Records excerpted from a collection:
— BEGIN —
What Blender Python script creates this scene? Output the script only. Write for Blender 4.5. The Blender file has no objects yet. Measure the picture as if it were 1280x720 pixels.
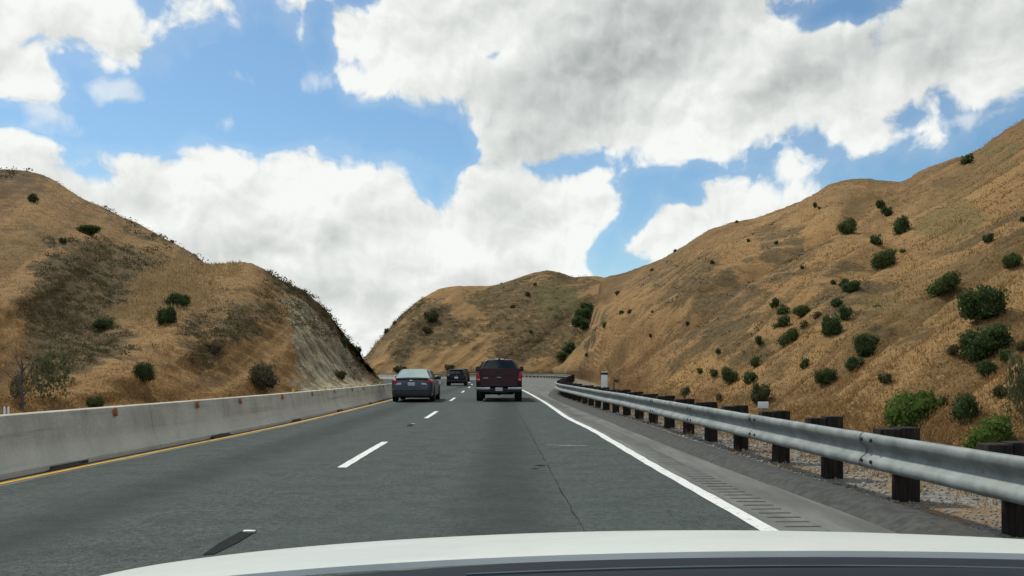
import bpy, bmesh, math, random
import numpy as np
from mathutils import Vector, Matrix
from mathutils.bvhtree import BVHTree

random.seed(7)
RNG = np.random.default_rng(11)
SC = bpy.context.scene
COL = SC.collection
R = math.radians

# ------------------------------------------------------------------ camera model (pixels of the 1280x720 photograph)
CAM_Z, FPX, HOR = 1.35, 1100.0, 463.0
def gx(px, d): return (px - 640.0) / FPX * d
def gz(py, d): return CAM_Z - (py - HOR) / FPX * d

# ------------------------------------------------------------------ numeric noise
def _hash(ix, iy, iz):
    h = (ix.astype(np.int64) * 374761393 + iy.astype(np.int64) * 668265263 + iz.astype(np.int64) * 2147483647) & 0xFFFFFFFF
    h = ((h ^ (h >> 13)) * 1274126177) & 0xFFFFFFFF
    h = ((h ^ (h >> 16)) * 2246822519) & 0xFFFFFFFF
    return ((h ^ (h >> 15)) & 0xFFFFFF) / float(0xFFFFFF)
def vnoise(p):
    i = np.floor(p); f = p - i; f = f * f * f * (f * (f * 6 - 15) + 10)
    i = i.astype(np.int64); x, y, z = i[:, 0], i[:, 1], i[:, 2]; u, v, w = f[:, 0], f[:, 1], f[:, 2]
    def L(a, b, t): return a + (b - a) * t
    a = L(L(_hash(x, y, z), _hash(x+1, y, z), u), L(_hash(x, y+1, z), _hash(x+1, y+1, z), u), v)
    b = L(L(_hash(x, y, z+1), _hash(x+1, y, z+1), u), L(_hash(x, y+1, z+1), _hash(x+1, y+1, z+1), u), v)
    return L(a, b, w)
def fbm(p, octv=4, gain=.5):
    s = 0; a = 1; t = 0
    for k in range(octv):
        s = s + a * vnoise(p * (2.03 ** k) + 17.3 * k); t += a; a *= gain
    return s / t                                                      # 0..1
def ridged(p, octv=3):
    s = 0; a = 1; t = 0
    for k in range(octv):
        s = s + a * (1 - np.abs(2 * vnoise(p * (2.1 ** k) + 9.1 * k) - 1)); t += a; a *= .5
    return s / t
def pchip(xs, ys, x):
    xs = np.asarray(xs, float); ys = np.asarray(ys, float); x = np.asarray(x, float)
    h = np.diff(xs); dl = np.diff(ys) / h; m = np.zeros_like(xs)
    for i in range(1, len(xs) - 1):
        if dl[i-1] * dl[i] > 0:
            w1 = 2*h[i] + h[i-1]; w2 = h[i] + 2*h[i-1]; m[i] = (w1 + w2) / (w1 / dl[i-1] + w2 / dl[i])
    m[0] = dl[0]; m[-1] = dl[-1]
    k = np.clip(np.searchsorted(xs, x) - 1, 0, len(xs) - 2); t = np.clip((x - xs[k]) / h[k], 0, 1)
    return ((2*t**3 - 3*t**2 + 1) * ys[k] + (t**3 - 2*t**2 + t) * h[k] * m[k] + (-2*t**3 + 3*t**2) * ys[k+1] + (t**3 - t**2) * h[k] * m[k+1])
def sstep(a, b, x):
    t = np.clip((x - a) / (b - a), 0, 1); return t * t * (3 - 2 * t)
def catmull(pts, n=10):
    P = [Vector(p) for p in pts]; P = [2*P[0] - P[1]] + P + [2*P[-1] - P[-2]]; out = []
    for i in range(1, len(P) - 2):
        for k in range(n):
            t = k / n; a, b, c, d = P[i-1], P[i], P[i+1], P[i+2]
            out.append(.5 * ((2*b) + (c - a) * t + (2*a - 5*b + 4*c - d) * t*t + (3*b - a - 3*c + d) * t**3))
    out.append(P[-2]); return out
def resample(path, step):
    out = [path[0].copy()]; acc = 0.0
    for a, b in zip(path[:-1], path[1:]):
        L = (b - a).length; pos = step - acc
        while pos <= L:
            out.append(a.lerp(b, pos / L)); pos += step
        acc = (acc + L) % step if L else acc
    return out
def normals2(path):
    ns = []
    for i in range(len(path)):
        t = path[min(i+1, len(path)-1)] - path[max(i-1, 0)]; t = Vector((t.x, t.y)).normalized(); ns.append(Vector((t.y, -t.x)))   # right-hand side
    return ns

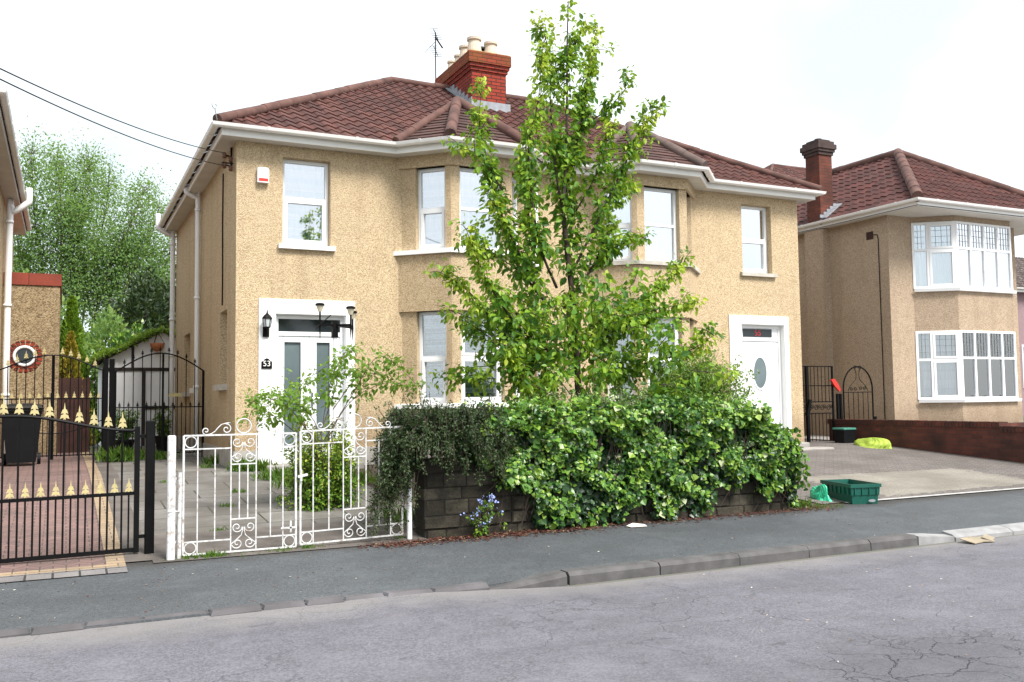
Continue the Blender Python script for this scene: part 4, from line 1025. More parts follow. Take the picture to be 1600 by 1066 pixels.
— END —
To be done: Your copy should match the entries exactly, minus the pictures.

Result of this task:
What Blender Python script creates this scene? Output the script only. Write for Blender 4.5. The Blender file has no objects yet. Measure the picture as if it were 1280x720 pixels.
import bpy, bmesh, math, random
import numpy as np
from mathutils import Vector, Matrix
from mathutils.bvhtree import BVHTree

random.seed(7)
RNG = np.random.default_rng(11)
SC = bpy.context.scene
COL = SC.collection
R = math.radians

# ------------------------------------------------------------------ camera model (pixels of the 1280x720 photograph)
CAM_Z, FPX, HOR = 1.35, 1100.0, 463.0
def gx(px, d): return (px - 640.0) / FPX * d
def gz(py, d): return CAM_Z - (py - HOR) / FPX * d

# ------------------------------------------------------------------ numeric noise
def _hash(ix, iy, iz):
    h = (ix.astype(np.int64) * 374761393 + iy.astype(np.int64) * 668265263 + iz.astype(np.int64) * 2147483647) & 0xFFFFFFFF
    h = ((h ^ (h >> 13)) * 1274126177) & 0xFFFFFFFF
    h = ((h ^ (h >> 16)) * 2246822519) & 0xFFFFFFFF
    return ((h ^ (h >> 15)) & 0xFFFFFF) / float(0xFFFFFF)
def vnoise(p):
    i = np.floor(p); f = p - i; f = f * f * f * (f * (f * 6 - 15) + 10)
    i = i.astype(np.int64); x, y, z = i[:, 0], i[:, 1], i[:, 2]; u, v, w = f[:, 0], f[:, 1], f[:, 2]
    def L(a, b, t): return a + (b - a) * t
    a = L(L(_hash(x, y, z), _hash(x+1, y, z), u), L(_hash(x, y+1, z), _hash(x+1, y+1, z), u), v)
    b = L(L(_hash(x, y, z+1), _hash(x+1, y, z+1), u), L(_hash(x, y+1, z+1), _hash(x+1, y+1, z+1), u), v)
    return L(a, b, w)
def fbm(p, octv=4, gain=.5):
    s = 0; a = 1; t = 0
    for k in range(octv):
        s = s + a * vnoise(p * (2.03 ** k) + 17.3 * k); t += a; a *= gain
    return s / t                                                      # 0..1
def ridged(p, octv=3):
    s = 0; a = 1; t = 0
    for k in range(octv):
        s = s + a * (1 - np.abs(2 * vnoise(p * (2.1 ** k) + 9.1 * k) - 1)); t += a; a *= .5
    return s / t
def pchip(xs, ys, x):
    xs = np.asarray(xs, float); ys = np.asarray(ys, float); x = np.asarray(x, float)
    h = np.diff(xs); dl = np.diff(ys) / h; m = np.zeros_like(xs)
    for i in range(1, len(xs) - 1):
        if dl[i-1] * dl[i] > 0:
            w1 = 2*h[i] + h[i-1]; w2 = h[i] + 2*h[i-1]; m[i] = (w1 + w2) / (w1 / dl[i-1] + w2 / dl[i])
    m[0] = dl[0]; m[-1] = dl[-1]
    k = np.clip(np.searchsorted(xs, x) - 1, 0, len(xs) - 2); t = np.clip((x - xs[k]) / h[k], 0, 1)
    return ((2*t**3 - 3*t**2 + 1) * ys[k] + (t**3 - 2*t**2 + t) * h[k] * m[k] + (-2*t**3 + 3*t**2) * ys[k+1] + (t**3 - t**2) * h[k] * m[k+1])
def sstep(a, b, x):
    t = np.clip((x - a) / (b - a), 0, 1); return t * t * (3 - 2 * t)
def catmull(pts, n=10):
    P = [Vector(p) for p in pts]; P = [2*P[0] - P[1]] + P + [2*P[-1] - P[-2]]; out = []
    for i in range(1, len(P) - 2):
        for k in range(n):
            t = k / n; a, b, c, d = P[i-1], P[i], P[i+1], P[i+2]
            out.append(.5 * ((2*b) + (c - a) * t + (2*a - 5*b + 4*c - d) * t*t + (3*b - a - 3*c + d) * t**3))
    out.append(P[-2]); return out
def resample(path, step):
    out = [path[0].copy()]; acc = 0.0
    for a, b in zip(path[:-1], path[1:]):
        L = (b - a).length; pos = step - acc
        while pos <= L:
            out.append(a.lerp(b, pos / L)); pos += step
        acc = (acc + L) % step if L else acc
    return out
def normals2(path):
    ns = []
    for i in range(len(path)):
        t = path[min(i+1, len(path)-1)] - path[max(i-1, 0)]; t = Vector((t.x, t.y)).normalized(); ns.append(Vector((t.y, -t.x)))   # right-hand side
    return ns

Continue the Blender Python script for this scene: part 4, from line 1025. More parts follow. Take the picture to be 1600 by 1066 pixels.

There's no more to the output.